Payer en yuans est avantageux

La Banque Nationale compte bien elle aussi profiter de la création du centre d’échange du yuan au Canada, souligne Caroline Dion, directrice de produits devises, particuliers et entreprises.

En fait, l’institution financière place ses pions depuis quelques années pour profiter de la croissance de la Chine et de l’internationalisation de sa devise.

Par exemple, en 2012, la Banque Nationale a signé une entente avec la Bank of China qui lui permet de transférer des fonds pour ses clients canadiens, tant à l’intérieur de la Chine que dans les centres d’échange chinois à l’étranger.

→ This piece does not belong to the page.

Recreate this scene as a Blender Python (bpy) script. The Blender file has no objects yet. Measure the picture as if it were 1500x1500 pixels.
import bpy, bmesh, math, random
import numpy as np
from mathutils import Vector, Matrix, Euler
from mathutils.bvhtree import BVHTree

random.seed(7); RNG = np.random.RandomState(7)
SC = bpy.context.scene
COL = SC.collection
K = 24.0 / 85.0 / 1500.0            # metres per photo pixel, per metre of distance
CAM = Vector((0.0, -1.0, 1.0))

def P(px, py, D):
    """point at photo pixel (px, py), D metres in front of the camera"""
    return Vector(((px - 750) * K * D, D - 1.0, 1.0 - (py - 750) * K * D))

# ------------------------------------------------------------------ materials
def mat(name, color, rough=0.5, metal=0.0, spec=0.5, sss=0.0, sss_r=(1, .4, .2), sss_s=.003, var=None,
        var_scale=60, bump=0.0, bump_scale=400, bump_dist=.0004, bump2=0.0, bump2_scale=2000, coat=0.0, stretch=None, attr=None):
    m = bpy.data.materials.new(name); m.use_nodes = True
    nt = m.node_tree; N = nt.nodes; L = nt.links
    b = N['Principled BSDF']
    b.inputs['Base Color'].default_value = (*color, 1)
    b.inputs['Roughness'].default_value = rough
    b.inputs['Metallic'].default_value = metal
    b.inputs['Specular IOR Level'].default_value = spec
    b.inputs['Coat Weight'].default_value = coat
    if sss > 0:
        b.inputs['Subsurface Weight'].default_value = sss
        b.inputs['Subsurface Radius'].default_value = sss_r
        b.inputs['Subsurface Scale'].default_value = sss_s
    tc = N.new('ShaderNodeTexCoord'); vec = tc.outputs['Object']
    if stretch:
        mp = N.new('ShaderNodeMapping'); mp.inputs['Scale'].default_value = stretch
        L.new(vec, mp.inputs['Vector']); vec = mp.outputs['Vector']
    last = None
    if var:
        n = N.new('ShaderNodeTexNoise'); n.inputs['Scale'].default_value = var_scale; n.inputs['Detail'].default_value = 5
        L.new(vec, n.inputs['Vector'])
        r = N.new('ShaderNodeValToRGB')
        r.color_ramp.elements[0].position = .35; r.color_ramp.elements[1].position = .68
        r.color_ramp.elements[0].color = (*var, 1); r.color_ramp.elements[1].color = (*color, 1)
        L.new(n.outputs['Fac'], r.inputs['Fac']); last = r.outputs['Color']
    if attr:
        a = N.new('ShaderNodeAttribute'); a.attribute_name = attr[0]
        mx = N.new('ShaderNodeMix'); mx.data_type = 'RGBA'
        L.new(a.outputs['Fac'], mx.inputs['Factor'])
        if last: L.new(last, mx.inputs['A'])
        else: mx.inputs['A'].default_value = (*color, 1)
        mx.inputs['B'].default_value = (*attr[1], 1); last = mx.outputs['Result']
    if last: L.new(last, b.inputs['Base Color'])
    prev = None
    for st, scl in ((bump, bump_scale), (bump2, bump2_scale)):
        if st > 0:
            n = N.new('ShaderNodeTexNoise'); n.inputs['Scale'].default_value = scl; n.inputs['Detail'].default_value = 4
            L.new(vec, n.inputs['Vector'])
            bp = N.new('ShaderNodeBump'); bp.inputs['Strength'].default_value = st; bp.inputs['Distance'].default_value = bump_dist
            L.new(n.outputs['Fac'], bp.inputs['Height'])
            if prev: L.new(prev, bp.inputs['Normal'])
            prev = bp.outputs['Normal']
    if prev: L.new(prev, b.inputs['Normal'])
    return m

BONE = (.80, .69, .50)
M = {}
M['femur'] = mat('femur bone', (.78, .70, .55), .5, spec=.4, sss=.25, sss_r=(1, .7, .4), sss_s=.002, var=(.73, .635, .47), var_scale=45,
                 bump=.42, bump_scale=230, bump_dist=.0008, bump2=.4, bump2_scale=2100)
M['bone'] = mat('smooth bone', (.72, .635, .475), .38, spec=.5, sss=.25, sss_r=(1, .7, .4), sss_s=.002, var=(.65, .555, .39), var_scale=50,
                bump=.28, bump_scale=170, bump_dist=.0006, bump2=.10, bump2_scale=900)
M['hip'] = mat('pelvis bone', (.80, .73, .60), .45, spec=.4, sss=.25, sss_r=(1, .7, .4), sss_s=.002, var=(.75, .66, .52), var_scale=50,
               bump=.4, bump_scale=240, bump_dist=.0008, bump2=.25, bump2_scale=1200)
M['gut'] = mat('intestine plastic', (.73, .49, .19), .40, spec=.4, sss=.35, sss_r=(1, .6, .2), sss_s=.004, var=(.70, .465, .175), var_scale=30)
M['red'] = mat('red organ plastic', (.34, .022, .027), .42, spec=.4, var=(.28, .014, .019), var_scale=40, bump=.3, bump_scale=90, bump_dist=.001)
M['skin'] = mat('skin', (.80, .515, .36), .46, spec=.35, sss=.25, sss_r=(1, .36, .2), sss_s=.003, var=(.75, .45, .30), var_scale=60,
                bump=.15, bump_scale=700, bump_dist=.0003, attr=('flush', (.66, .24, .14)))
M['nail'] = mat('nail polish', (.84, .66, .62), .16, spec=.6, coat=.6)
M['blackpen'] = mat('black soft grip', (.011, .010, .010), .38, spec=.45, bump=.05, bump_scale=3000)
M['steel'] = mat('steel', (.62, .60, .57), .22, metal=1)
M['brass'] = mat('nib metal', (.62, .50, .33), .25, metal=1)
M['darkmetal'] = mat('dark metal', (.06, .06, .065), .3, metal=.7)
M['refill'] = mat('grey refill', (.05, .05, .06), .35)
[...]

De plus, en 2013, l’institution financière a commencé à offrir un compte commercial en yuans à ses clients.

Payer ses fournisseurs chinois en yuans peut être très avantageux. Selon la Banque Nationale, certaines entreprises chinoises seraient prêtes à offrir des rabais allant jusqu’à 5 % si elles sont payées dans la devise chinoise.

Précisons qu’en 2013, les exportations canadiennes en Chine ont totalisé 20,5 G$, soit moitié moins que les importations chinoises au pays, selon le gouvernement du Canada. Les investissements directs de la Chine au Canada ont atteint 16,7 G$, et les investissements directs du Canada en Chine, 4,9 G$.